====== TASK MATERIAL ======

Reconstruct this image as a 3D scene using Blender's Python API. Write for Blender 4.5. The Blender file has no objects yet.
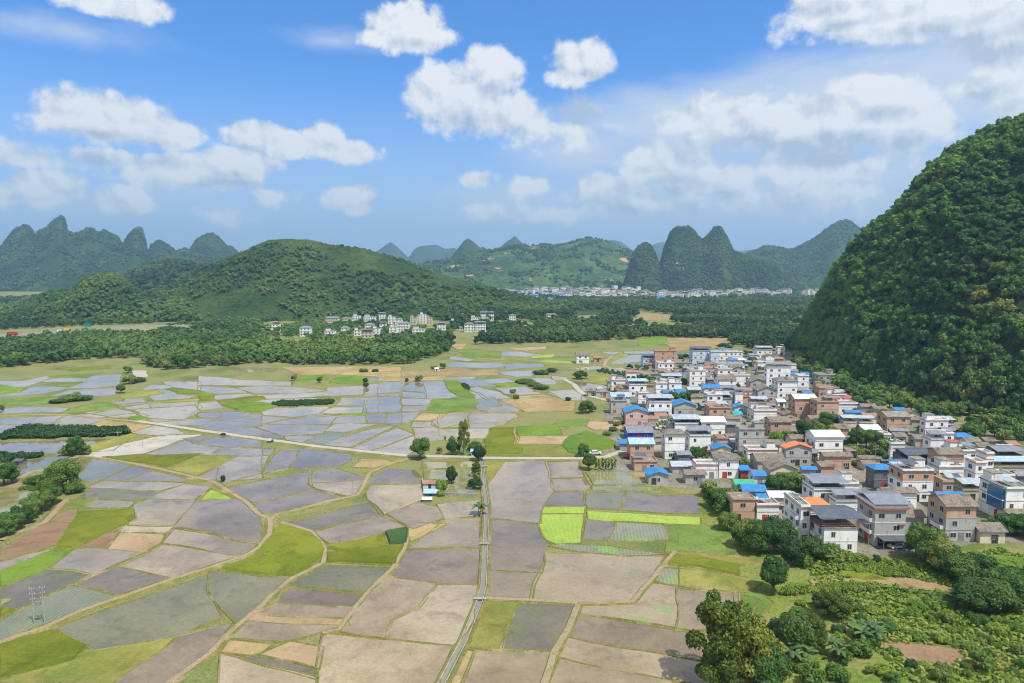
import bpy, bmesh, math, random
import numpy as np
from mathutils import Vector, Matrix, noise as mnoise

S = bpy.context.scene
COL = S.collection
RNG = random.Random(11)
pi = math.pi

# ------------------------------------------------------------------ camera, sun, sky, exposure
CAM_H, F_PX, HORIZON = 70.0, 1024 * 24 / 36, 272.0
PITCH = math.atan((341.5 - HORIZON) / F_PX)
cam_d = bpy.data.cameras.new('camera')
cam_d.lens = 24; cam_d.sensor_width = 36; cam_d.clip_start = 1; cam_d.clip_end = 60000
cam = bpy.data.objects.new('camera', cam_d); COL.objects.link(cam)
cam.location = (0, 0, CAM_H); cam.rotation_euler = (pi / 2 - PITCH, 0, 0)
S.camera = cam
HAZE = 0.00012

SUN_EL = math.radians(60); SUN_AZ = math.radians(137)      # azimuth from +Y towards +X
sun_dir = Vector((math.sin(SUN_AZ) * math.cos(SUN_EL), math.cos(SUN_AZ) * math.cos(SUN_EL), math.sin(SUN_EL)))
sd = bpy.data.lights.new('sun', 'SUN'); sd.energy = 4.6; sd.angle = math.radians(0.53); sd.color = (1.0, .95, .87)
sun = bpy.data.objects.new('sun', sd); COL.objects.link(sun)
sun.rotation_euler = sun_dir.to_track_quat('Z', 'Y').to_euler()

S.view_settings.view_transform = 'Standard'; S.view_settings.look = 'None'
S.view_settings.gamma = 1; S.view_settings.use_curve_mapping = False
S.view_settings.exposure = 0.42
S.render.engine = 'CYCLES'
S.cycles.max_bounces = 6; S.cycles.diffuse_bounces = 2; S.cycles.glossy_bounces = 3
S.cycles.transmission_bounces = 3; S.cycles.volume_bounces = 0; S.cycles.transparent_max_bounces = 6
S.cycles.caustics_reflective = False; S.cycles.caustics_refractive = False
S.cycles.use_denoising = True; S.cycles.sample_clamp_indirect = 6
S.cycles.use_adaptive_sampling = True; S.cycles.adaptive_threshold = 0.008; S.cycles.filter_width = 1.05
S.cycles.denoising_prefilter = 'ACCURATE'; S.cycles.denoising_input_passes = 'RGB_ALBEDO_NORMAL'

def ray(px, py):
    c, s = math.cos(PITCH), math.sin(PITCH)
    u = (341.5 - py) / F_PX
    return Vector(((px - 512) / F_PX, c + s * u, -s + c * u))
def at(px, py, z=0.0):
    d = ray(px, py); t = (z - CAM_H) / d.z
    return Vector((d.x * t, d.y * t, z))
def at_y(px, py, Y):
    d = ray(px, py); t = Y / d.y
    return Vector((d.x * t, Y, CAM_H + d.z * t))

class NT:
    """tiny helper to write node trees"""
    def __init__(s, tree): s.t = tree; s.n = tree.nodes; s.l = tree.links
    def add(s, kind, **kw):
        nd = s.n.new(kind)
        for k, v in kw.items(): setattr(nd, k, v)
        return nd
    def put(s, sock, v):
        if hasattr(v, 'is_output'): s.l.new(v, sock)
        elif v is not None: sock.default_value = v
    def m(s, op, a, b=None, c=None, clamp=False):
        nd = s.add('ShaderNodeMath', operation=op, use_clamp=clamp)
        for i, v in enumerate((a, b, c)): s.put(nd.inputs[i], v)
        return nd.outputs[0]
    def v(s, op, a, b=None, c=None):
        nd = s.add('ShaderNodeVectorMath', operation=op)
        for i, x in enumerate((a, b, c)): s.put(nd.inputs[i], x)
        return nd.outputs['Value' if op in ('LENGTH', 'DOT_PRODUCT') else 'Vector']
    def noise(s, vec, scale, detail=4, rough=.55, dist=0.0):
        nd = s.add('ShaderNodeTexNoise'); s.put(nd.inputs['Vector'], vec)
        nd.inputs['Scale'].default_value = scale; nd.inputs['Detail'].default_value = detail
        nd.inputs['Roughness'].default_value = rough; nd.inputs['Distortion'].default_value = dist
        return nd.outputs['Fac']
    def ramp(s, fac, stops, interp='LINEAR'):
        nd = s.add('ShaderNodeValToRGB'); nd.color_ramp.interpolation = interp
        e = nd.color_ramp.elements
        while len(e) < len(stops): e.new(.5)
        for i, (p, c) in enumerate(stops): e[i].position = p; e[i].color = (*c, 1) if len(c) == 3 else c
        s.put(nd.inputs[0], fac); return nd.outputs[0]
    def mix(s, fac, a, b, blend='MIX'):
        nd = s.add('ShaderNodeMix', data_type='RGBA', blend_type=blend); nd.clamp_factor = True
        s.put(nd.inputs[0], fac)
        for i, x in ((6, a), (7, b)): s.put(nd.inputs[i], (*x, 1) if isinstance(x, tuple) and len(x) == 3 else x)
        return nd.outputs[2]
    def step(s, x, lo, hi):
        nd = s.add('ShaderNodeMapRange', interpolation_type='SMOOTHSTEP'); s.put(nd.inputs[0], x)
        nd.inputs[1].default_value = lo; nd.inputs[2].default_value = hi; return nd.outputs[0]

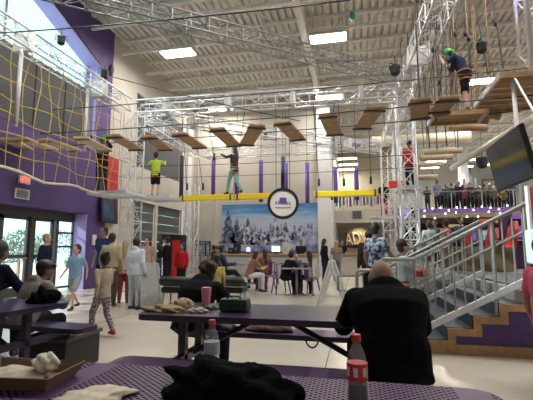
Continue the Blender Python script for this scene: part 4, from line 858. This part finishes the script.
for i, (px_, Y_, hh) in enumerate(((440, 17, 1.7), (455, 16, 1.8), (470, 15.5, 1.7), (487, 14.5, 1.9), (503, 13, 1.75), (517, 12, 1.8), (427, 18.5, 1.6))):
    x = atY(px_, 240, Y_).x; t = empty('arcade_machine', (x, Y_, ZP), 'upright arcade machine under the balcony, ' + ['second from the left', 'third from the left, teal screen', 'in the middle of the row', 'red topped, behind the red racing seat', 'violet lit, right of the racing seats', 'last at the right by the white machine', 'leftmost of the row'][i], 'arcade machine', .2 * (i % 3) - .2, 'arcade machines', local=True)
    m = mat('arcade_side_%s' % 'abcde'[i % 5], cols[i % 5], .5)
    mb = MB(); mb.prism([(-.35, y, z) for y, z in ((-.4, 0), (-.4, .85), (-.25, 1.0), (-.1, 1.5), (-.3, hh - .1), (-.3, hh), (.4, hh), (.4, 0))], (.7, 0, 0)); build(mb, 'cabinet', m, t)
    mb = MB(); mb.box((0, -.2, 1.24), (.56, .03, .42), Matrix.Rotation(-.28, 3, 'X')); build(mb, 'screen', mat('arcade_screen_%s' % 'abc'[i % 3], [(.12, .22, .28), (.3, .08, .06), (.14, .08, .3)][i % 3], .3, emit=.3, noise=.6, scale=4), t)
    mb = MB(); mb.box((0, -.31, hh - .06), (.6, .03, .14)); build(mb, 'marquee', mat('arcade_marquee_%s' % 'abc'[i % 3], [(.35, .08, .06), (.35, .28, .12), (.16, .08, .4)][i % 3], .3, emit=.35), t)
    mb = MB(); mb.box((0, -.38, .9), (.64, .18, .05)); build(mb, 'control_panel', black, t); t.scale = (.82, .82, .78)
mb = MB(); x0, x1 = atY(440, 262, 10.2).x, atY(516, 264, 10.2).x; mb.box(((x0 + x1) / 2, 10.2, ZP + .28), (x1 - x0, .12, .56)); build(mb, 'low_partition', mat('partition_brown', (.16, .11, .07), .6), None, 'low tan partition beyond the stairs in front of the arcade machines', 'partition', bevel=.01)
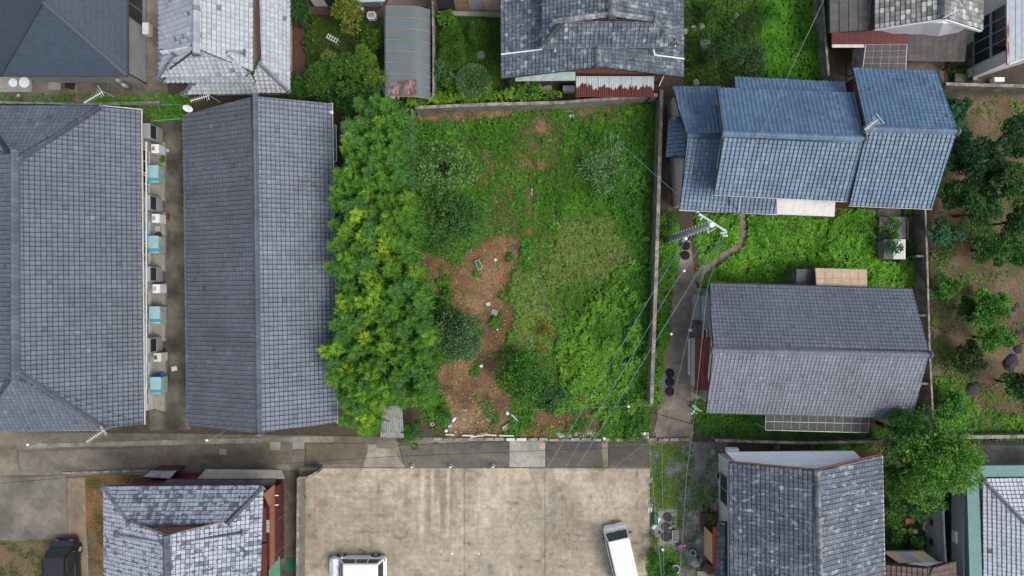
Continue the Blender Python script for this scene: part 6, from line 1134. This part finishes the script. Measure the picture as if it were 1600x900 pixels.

======

**YOUR GOAL:** Starting with the line that contains "Continue the Blender Python script for this scene: part 4, from", reproduce every line down to the end of the listing above, both endpoints included. Pictures stay out.

**SOLUTION TO THE EXERCISE:**
Continue the Blender Python script for this scene: part 4, from line 858. This part finishes the script.
for i, (px_, Y_, hh) in enumerate(((440, 17, 1.7), (455, 16, 1.8), (470, 15.5, 1.7), (487, 14.5, 1.9), (503, 13, 1.75), (517, 12, 1.8), (427, 18.5, 1.6))):
    x = atY(px_, 240, Y_).x; t = empty('arcade_machine', (x, Y_, ZP), 'upright arcade machine under the balcony, ' + ['second from the left', 'third from the left, teal screen', 'in the middle of the row', 'red topped, behind the red racing seat', 'violet lit, right of the racing seats', 'last at the right by the white machine', 'leftmost of the row'][i], 'arcade machine', .2 * (i % 3) - .2, 'arcade machines', local=True)
    m = mat('arcade_side_%s' % 'abcde'[i % 5], cols[i % 5], .5)
    mb = MB(); mb.prism([(-.35, y, z) for y, z in ((-.4, 0), (-.4, .85), (-.25, 1.0), (-.1, 1.5), (-.3, hh - .1), (-.3, hh), (.4, hh), (.4, 0))], (.7, 0, 0)); build(mb, 'cabinet', m, t)
    mb = MB(); mb.box((0, -.2, 1.24), (.56, .03, .42), Matrix.Rotation(-.28, 3, 'X')); build(mb, 'screen', mat('arcade_screen_%s' % 'abc'[i % 3], [(.12, .22, .28), (.3, .08, .06), (.14, .08, .3)][i % 3], .3, emit=.3, noise=.6, scale=4), t)
    mb = MB(); mb.box((0, -.31, hh - .06), (.6, .03, .14)); build(mb, 'marquee', mat('arcade_marquee_%s' % 'abc'[i % 3], [(.35, .08, .06), (.35, .28, .12), (.16, .08, .4)][i % 3], .3, emit=.35), t)
    mb = MB(); mb.box((0, -.38, .9), (.64, .18, .05)); build(mb, 'control_panel', black, t); t.scale = (.82, .82, .78)
mb = MB(); x0, x1 = atY(440, 262, 10.2).x, atY(516, 264, 10.2).x; mb.box(((x0 + x1) / 2, 10.2, ZP + .28), (x1 - x0, .12, .56)); build(mb, 'low_partition', mat('partition_brown', (.16, .11, .07), .6), None, 'low tan partition beyond the stairs in front of the arcade machines', 'partition', bevel=.01)
Continue the Blender Python script for this scene: part 6, from line 1134. This part finishes the script. Measure the picture as if it were 1600x900 pixels.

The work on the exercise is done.